Мне запомнился один из вечеров, когда рядом со мной полулежала Анна Волкова, а немного поодаль сидел, скрестив по-турецки ноги и отвернувшись от нас, Ростислав. Огонь в камине то вспыхивал, освещая лица, то потухал, погружая всех во тьму. Пели вполголоса что-то грустное, и вдруг Анна Волкова, наклонившись ко мне, стала изливать мне свои чувства безнадежной любви к Ростиславу. Ловсик мне говорила, что он влюблен в Мерику, так что мне только оставалось сочувственно слушать, но утешить ее я не могла. Меня удивила ее откровенность со мною, так как раньше я не была в ее поверенных, но, видимо, общая атмосфера вечера, неверный огонь, тихое русское пение заставили ее говорить. Я знала, что она несчастна дома, и мне было ее жаль. Ростислав был так близко, что мне казалось, что он все слышит, но когда я сказала ей об этом, она ответила: «Пусть слышит». Вскоре он встал и пересел подальше. Сандра Волкова, дочь Вари и двоюродная сестра Анны, была влюблена в Киру Арапова, который был к ней совершенно равнодушен, но давал ей штопать свои чулки. Лап на таких сборищах был всегда le bout en train. [234]
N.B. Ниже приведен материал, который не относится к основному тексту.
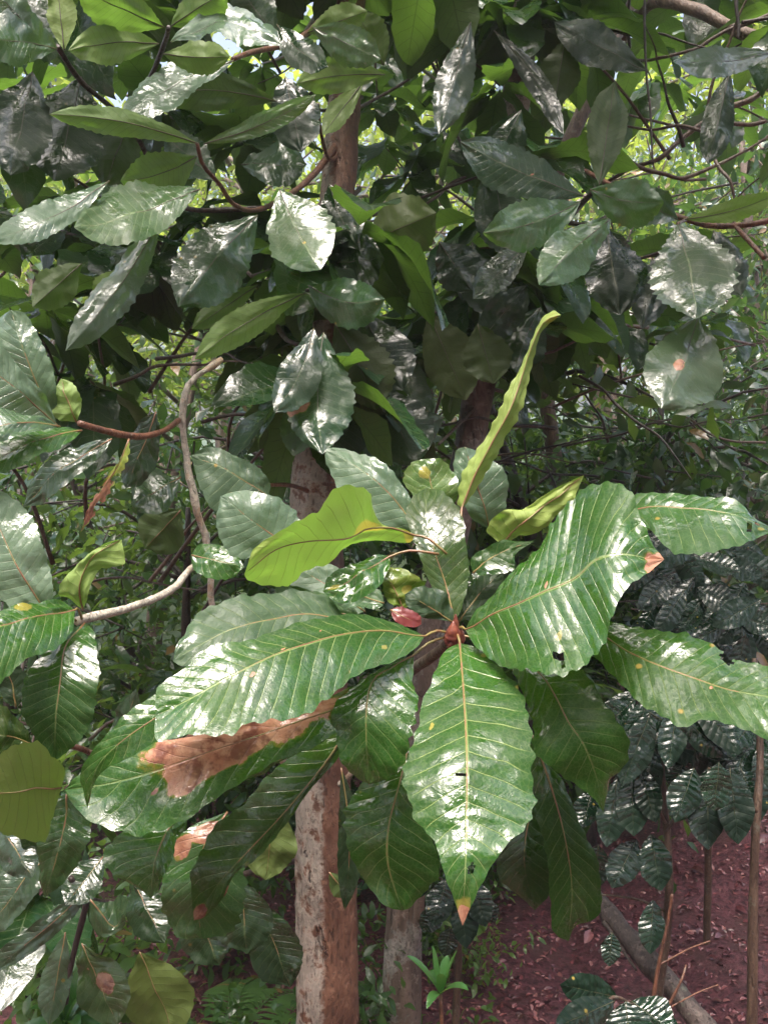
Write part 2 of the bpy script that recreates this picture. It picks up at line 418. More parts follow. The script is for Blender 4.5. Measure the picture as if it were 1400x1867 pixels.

Когда Ловсик вернулась после Рождества в монастырь, я начала подумывать о поездке к Тюреньке. Мне не хотелось оставлять Лапа, но мы с Тюрей виделись мимолетно, в суете, и хотелось более тесного общения с ней. Мои дорогие башмаки оказались кладом, так как ноги в них перестали пухнуть. Я проносила их десять лет и рассталась только потому, что они окончательно развалились. Перед отъездом в Шотландию добрый Вава меня принял и просил поговорить с Фазером, спросив у него, не намеревается ли он сделать для Тюри settlement [235](так, кажется, это у них называется), что полагается в Англии. Мне это показалось ужасным, но он заверил меня, что Фазер сам будет, видимо, ждать этого от меня. Дорогая Обливанка тоже просила меня это сделать для блага Джимов, говоря, что Фазер был расточителен и незапаслив. Мне тоже казалось таким бесполезным запасать и закладывать на будущее, особенно таким образом, но пришлось пообещать. Я уехала в феврале. Мозер мне много говорила о своем муже, и было ясно, что она его обожает, несмотря на его измену с ее младшей сестрой, которую она приютила после того, как та в одиннадцать лет осталась круглой сиротой, а Мозер только что вышла замуж. Когда Эдит выросла, то Мозер очень старалась выдать ее замуж, вдобавок та была красавицей. Но из этого ничего не вышло.